Extract, from the listing that follows, each line containing the word "script".

[Entries with scene source code]
____________________

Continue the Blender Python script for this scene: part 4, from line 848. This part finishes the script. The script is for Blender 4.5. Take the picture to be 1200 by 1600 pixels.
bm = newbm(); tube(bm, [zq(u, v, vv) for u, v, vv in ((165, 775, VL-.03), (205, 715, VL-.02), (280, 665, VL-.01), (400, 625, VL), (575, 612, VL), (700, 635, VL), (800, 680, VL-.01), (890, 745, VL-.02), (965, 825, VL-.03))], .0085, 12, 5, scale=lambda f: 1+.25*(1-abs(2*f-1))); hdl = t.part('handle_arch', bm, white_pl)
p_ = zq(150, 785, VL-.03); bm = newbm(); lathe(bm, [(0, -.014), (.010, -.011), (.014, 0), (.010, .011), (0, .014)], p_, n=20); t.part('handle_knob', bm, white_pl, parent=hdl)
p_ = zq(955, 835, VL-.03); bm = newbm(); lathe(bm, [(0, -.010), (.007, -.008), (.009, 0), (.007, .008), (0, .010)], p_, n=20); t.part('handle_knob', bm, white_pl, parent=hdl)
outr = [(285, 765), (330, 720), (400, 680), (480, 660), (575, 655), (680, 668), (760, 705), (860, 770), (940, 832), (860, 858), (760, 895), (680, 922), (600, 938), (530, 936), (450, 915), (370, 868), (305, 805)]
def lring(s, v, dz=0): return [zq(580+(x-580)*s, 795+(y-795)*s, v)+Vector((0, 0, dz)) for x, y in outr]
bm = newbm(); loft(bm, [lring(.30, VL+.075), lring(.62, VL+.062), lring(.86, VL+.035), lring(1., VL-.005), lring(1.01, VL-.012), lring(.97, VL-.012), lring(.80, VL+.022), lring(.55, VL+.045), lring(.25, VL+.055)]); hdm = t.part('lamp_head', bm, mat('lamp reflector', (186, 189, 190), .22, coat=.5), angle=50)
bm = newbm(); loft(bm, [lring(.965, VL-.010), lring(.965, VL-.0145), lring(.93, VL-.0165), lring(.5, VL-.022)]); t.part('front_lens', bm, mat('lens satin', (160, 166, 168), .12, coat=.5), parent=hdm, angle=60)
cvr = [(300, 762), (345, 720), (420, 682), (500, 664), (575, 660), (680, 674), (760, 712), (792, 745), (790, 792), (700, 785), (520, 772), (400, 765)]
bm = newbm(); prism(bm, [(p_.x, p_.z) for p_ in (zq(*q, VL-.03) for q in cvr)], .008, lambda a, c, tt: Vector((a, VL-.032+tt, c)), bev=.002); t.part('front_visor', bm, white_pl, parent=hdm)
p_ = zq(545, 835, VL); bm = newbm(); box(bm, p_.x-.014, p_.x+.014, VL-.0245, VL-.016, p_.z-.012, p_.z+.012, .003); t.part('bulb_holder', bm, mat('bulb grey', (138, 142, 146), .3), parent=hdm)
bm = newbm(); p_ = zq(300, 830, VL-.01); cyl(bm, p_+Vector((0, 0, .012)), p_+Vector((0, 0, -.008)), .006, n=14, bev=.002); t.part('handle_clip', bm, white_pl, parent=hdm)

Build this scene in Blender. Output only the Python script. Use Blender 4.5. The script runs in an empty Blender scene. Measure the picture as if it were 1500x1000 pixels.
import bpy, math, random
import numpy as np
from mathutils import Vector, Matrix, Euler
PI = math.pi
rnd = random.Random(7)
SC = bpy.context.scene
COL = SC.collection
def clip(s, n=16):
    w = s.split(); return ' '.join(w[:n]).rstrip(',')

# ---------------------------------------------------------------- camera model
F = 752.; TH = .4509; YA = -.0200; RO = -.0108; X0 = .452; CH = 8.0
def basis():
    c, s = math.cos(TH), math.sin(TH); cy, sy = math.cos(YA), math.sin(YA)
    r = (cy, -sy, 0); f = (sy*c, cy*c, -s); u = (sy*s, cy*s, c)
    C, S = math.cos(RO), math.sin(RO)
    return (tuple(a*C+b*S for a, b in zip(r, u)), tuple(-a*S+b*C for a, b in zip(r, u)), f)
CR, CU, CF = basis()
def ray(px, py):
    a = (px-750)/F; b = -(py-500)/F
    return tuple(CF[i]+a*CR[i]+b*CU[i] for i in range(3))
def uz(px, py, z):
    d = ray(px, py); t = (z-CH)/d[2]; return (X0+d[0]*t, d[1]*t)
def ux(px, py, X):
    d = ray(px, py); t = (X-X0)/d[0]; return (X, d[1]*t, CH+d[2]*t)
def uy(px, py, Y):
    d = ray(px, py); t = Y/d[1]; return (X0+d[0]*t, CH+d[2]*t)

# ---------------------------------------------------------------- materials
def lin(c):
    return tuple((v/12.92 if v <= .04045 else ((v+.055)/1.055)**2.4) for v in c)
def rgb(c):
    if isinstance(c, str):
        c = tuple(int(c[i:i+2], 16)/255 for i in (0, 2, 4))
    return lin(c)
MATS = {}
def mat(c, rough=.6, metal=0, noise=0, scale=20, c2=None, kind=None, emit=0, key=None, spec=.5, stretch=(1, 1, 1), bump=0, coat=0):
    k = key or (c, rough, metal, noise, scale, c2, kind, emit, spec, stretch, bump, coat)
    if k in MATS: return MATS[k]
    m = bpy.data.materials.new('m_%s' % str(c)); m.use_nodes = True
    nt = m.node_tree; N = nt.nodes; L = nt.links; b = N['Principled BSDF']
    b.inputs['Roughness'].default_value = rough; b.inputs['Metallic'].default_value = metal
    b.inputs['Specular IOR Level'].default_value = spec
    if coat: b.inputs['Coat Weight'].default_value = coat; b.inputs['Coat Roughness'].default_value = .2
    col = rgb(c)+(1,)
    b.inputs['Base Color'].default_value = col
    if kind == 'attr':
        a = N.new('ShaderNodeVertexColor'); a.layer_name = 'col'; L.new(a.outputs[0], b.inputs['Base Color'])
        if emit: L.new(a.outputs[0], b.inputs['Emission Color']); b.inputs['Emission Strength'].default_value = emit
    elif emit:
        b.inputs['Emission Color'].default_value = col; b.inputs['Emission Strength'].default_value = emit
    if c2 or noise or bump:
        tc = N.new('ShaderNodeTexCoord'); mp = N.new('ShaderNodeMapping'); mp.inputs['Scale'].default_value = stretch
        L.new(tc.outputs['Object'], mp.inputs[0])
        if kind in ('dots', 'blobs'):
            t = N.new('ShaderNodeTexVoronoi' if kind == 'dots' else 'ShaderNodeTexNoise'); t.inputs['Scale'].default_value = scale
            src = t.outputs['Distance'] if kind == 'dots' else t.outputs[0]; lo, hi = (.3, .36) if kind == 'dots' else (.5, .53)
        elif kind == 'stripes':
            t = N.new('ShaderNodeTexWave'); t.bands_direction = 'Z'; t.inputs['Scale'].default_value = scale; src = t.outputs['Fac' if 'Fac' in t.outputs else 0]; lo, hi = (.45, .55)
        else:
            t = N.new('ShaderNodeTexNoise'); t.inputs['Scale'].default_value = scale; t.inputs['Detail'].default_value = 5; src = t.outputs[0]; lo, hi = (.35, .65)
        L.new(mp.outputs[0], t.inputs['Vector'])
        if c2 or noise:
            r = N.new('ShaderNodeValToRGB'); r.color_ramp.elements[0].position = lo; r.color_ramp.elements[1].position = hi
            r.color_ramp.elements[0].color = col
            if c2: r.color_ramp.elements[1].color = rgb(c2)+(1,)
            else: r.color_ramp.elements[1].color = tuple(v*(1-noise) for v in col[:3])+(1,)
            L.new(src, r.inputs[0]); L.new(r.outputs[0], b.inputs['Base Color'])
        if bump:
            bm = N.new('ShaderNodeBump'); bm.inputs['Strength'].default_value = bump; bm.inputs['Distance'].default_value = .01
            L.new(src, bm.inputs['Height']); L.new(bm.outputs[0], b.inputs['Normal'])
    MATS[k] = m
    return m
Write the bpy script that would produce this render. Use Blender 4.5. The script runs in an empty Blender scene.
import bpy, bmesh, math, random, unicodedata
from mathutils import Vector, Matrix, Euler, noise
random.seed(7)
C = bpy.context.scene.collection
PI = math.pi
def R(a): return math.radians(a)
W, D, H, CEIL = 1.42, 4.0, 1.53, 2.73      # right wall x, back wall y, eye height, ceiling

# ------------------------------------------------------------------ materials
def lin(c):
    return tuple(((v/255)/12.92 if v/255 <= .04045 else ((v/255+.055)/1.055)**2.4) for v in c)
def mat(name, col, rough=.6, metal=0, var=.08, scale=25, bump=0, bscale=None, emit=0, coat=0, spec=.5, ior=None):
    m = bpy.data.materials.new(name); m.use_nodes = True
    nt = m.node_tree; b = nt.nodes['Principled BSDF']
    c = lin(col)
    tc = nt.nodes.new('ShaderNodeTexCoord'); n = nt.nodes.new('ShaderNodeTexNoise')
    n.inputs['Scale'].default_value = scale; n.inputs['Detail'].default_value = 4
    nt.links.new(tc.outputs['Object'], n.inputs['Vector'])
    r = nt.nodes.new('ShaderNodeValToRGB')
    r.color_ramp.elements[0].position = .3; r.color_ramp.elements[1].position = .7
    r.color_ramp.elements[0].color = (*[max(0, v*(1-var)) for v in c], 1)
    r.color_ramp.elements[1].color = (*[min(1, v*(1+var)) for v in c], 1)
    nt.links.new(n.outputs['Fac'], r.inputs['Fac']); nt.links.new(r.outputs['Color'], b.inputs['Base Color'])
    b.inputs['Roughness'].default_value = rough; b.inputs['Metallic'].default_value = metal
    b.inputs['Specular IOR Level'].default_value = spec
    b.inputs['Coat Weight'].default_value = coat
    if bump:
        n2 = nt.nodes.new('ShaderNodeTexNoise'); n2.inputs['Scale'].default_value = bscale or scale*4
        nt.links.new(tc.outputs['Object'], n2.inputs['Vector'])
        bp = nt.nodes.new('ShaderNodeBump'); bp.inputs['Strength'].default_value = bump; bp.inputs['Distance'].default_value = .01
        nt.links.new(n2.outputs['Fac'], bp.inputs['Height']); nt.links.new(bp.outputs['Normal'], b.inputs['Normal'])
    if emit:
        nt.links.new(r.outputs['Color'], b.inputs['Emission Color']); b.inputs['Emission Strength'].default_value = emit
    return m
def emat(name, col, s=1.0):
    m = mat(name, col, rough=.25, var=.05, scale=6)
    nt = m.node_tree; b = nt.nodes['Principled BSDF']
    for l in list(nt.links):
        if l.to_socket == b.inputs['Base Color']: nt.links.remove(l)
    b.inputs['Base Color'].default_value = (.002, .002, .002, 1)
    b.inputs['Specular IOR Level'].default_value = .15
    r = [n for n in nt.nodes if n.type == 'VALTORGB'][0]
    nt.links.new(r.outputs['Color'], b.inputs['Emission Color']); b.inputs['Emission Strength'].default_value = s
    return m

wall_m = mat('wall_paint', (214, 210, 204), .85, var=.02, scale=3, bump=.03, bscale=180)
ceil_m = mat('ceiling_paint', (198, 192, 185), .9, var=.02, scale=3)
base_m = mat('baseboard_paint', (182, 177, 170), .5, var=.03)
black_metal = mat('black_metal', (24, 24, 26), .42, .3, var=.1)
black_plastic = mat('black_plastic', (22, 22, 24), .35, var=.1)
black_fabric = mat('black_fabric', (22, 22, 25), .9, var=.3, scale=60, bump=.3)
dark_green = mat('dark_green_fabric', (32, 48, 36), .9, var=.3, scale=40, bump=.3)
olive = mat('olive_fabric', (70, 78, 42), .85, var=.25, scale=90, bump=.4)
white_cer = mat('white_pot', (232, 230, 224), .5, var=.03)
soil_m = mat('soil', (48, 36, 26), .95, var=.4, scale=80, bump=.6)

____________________

#### [RESPONSE TO THE TASK]
Continue the Blender Python script for this scene: part 4, from line 848. This part finishes the script. The script is for Blender 4.5. Take the picture to be 1200 by 1600 pixels.
Build this scene in Blender. Output only the Python script. Use Blender 4.5. The script runs in an empty Blender scene. Measure the picture as if it were 1500x1000 pixels.
Write the bpy script that would produce this render. Use Blender 4.5. The script runs in an empty Blender scene.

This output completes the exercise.